Agent for Change

Monday 8th of January 2024

There have been a number of changes to the MPs in the UK Parliament featured in the media over quite a large part of 2023.  Some of these have already taken place, but the majority are still in the offing.  I want to write here about one that has affected me more than most.  Given the subjects I have covered in blogs here over the last few years, it perhaps won’t come as a surprise that it is the announcement by Caroline Lucas that she will not stand again at the next election.  However, my reasons for this are perhaps not the ones that you might expect.

I’m not sure that I can say when I would have first felt some affinity with the Green Party.  It may go back as far as spending time in Germany in the early 1980s and seeing how the Green Party in Germany was far more of an influence on their political scene than any equivalent in the UK.

I have been interested in the issues on which the UK Green Party has tended to campaign since that time and indeed before then.  In more recent years, it has both become more visible on the political scene in the UK and formulated policies which extend more broadly than might once have been the case.  It is generally seen as part of what is sometimes termed the “progressive” wing of British politics.

I was pleased when Caroline Lucas was elected as a Green Party MP.  Because of this, a few years ago, I read her account of what it was like for her to enter Parliament.  The fact that she struggled with some aspects of this is perhaps suggested by the question mark at the end of the title of the book, Honourable Friends?.  (The subtitle perhaps makes this even plainer: Parliament and the Fight for Change).

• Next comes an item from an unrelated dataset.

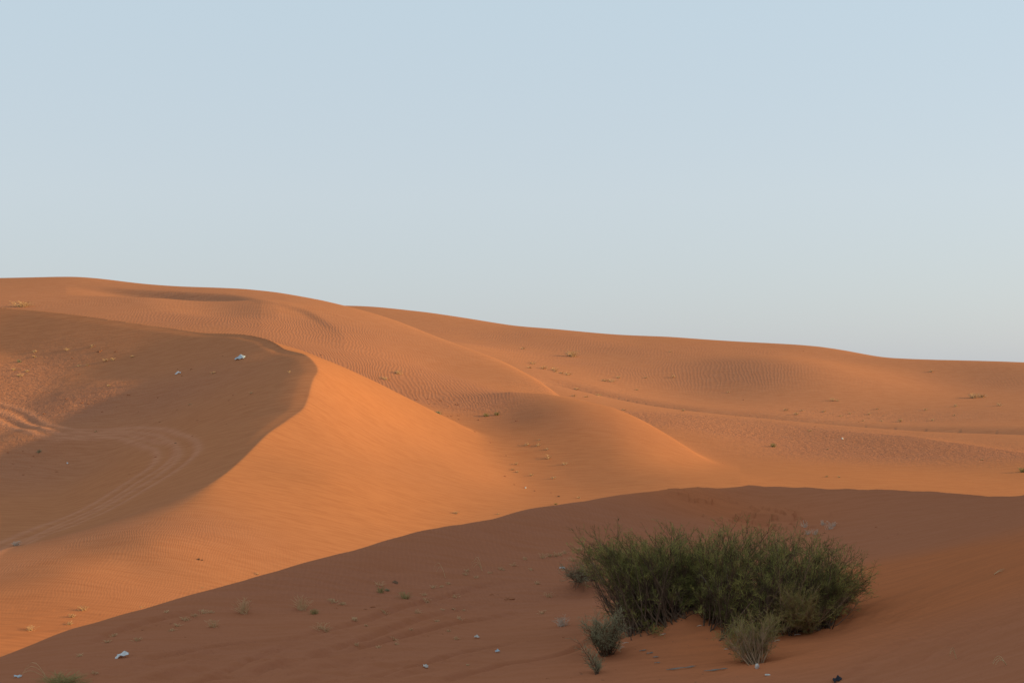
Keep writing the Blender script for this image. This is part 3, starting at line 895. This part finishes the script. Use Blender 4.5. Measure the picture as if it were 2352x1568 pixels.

What struck me most in reading this is that a number of the structures of Parliament or perhaps even Parliament itself seem to work against the change which Caroline Lucas (and others) are aiming to bring about.  This seems to me to be of concern – if Parliament is the primary body through which our society is governed, but seems (either actively or passively) to minimise the possibility for change in that society, that rings alarm bells for me.  I will not list the changes that I personally would see as desirable or even necessary in our society currently, but there would seem to be an important principle at stake: unless we believe that the status quo offers a perfect scenario, then surely we need to have at the heart of government a system and structures which facilitate change?

I don’t believe that this is a political point, although I am sure that some people would take what I am putting forward in that way.  I say that because I believe this happens much more widely than in politics alone.  Many of our systems tend to have built into them an inherent tendency towards perpetuating that very system, even if the system does not serve very well the ends of those it is supposed to benefit.  (When she talked some time ago about her work with constituents, Caroline Lucas referred to “the tangled bureaucratic web” which exists for those in need).

I could choose many examples of this but I’m going to choose to refer (briefly) to the NHS.  Although we refer to having a National Health Service, I would say it is more accurate to say that we have a National Health System.  Not only that, but that system is set up in many ways that make change more difficult.  Just to choose one manifestation of this, we now have a fragmented system made up of Trusts which are independent of each other – the number of these is 215 according to King’s Fund figures.

This takes me back to Iain McGilchrist’s The Master and His Emissary (which I have written about previously).  McGilchrist argues that the left hemisphere of our brains lends itself to a way of thinking which follows a pre-determined track and tends to continue on that same track wherever possible rather than have to find a different way of doing things.  There may be lots of other reasons why particular systems or structures make change more difficult (for example, vested interest) but because it is the left hemisphere which creates but also maintains systems, there is potentially a neurological element to this.

To return to both Caroline Lucas and ecological concerns, I found it interesting that in her open letter to the people of Brighton explaining her decision not to stand again, she refers to the main reason why she became involved in politics: wanting to make a difference in the face of climate and nature emergencies.  She also states that she feels that she can achieve more as someone who is not an MP rather than someone who is.  Admittedly, this is partly because of the time involved to serve constituents and she mentions how seriously she has taken her work as a constituency MP.  She also refers to her responsibilities within the Green Party.  However, I can’t help wondering if the reason she is choosing to focus her energies in a different way is at least partly because of her experience of Parliament.  I may be barking up the wrong tree, but I have tended to read her statement “I look forward to having the time to explore ever more imaginative and creative ways of helping to make a liveable future a reality” in that context.

This brings me back to vision.  Vision is by definition creative and imaginative to my way of thinking.  There will always be challenges in combining vision with structure.  Having said that, I would quickly acknowledge that vision benefits from that combination.  At the same time, I believe that the sort of desire which Caroline Lucas is expressing to exist within a freer type of space is fundamentally important.  I wish her well in this new form of endeavour for a whole range of reasons.  Included amongst them is the hope that she can combine an element of creative and innovative fulfilment with achieving serious, praiseworthy and indeed essential aims.